→ **Entries shown**

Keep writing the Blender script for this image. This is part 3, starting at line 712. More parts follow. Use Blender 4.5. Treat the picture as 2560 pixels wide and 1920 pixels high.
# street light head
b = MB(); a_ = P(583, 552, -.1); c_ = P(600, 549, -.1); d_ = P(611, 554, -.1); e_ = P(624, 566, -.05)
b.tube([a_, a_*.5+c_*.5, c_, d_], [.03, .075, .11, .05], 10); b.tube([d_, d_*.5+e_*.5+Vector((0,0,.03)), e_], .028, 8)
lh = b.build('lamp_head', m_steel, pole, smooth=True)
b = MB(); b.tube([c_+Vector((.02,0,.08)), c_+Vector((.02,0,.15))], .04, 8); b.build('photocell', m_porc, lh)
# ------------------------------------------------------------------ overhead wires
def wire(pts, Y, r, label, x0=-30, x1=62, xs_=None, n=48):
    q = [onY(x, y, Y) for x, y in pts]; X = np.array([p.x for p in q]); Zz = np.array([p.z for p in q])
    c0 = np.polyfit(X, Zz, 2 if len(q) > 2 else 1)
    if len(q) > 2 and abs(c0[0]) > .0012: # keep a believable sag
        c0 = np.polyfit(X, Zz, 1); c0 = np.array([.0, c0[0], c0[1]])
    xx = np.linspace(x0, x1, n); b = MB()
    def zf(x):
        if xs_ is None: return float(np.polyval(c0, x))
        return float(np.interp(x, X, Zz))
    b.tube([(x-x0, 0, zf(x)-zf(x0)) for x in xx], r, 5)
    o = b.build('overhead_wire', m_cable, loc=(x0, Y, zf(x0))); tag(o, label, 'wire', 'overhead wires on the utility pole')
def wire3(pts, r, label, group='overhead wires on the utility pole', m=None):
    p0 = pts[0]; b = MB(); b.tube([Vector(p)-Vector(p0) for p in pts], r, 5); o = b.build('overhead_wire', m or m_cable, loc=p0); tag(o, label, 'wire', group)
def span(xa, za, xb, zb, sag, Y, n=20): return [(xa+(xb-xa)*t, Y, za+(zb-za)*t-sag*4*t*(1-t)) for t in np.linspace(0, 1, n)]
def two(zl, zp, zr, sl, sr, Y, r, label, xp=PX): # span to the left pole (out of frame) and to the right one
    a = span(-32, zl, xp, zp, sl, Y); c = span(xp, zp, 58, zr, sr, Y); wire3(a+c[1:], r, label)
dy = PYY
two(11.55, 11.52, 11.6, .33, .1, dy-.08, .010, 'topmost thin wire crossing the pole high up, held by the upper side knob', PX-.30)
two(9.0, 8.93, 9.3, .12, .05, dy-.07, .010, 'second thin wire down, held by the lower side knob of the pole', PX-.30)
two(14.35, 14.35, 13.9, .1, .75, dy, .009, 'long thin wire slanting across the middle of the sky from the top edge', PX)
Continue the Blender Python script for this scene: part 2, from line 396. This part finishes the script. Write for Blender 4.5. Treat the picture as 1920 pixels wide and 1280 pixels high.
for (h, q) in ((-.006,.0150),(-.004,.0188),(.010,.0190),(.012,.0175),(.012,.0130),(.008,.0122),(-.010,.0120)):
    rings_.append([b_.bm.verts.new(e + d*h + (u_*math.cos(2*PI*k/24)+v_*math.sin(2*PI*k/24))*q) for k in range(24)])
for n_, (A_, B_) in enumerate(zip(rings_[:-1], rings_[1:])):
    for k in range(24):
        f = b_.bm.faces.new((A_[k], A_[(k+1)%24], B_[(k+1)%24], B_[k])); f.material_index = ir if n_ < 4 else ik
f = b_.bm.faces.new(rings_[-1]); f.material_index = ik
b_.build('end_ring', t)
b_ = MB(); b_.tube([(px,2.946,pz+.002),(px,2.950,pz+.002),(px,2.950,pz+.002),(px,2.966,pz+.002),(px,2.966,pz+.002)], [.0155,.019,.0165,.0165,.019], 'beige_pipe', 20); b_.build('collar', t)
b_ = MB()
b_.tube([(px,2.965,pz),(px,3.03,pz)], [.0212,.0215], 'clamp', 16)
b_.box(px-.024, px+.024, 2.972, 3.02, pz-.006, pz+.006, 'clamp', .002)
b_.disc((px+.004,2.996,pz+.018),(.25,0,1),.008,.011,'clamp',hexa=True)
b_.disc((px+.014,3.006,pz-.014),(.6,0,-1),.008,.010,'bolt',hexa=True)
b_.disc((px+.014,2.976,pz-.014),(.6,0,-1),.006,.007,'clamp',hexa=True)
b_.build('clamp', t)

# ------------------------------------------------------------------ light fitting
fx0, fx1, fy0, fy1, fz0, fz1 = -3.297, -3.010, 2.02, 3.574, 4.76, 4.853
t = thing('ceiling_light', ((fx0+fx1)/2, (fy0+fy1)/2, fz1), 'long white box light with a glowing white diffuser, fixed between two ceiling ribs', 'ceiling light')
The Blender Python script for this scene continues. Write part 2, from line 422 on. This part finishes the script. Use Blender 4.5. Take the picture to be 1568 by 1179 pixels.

→ **Exercise details**
Look through the entries and find each line that has the string "this". Copy those lines.

→ **Correct response**
Keep writing the Blender script for this image. This is part 3, starting at line 712. More parts follow. Use Blender 4.5. Treat the picture as 2560 pixels wide and 1920 pixels high.
Continue the Blender Python script for this scene: part 2, from line 396. This part finishes the script. Write for Blender 4.5. Treat the picture as 1920 pixels wide and 1280 pixels high.
The Blender Python script for this scene continues. Write part 2, from line 422 on. This part finishes the script. Use Blender 4.5. Take the picture to be 1568 by 1179 pixels.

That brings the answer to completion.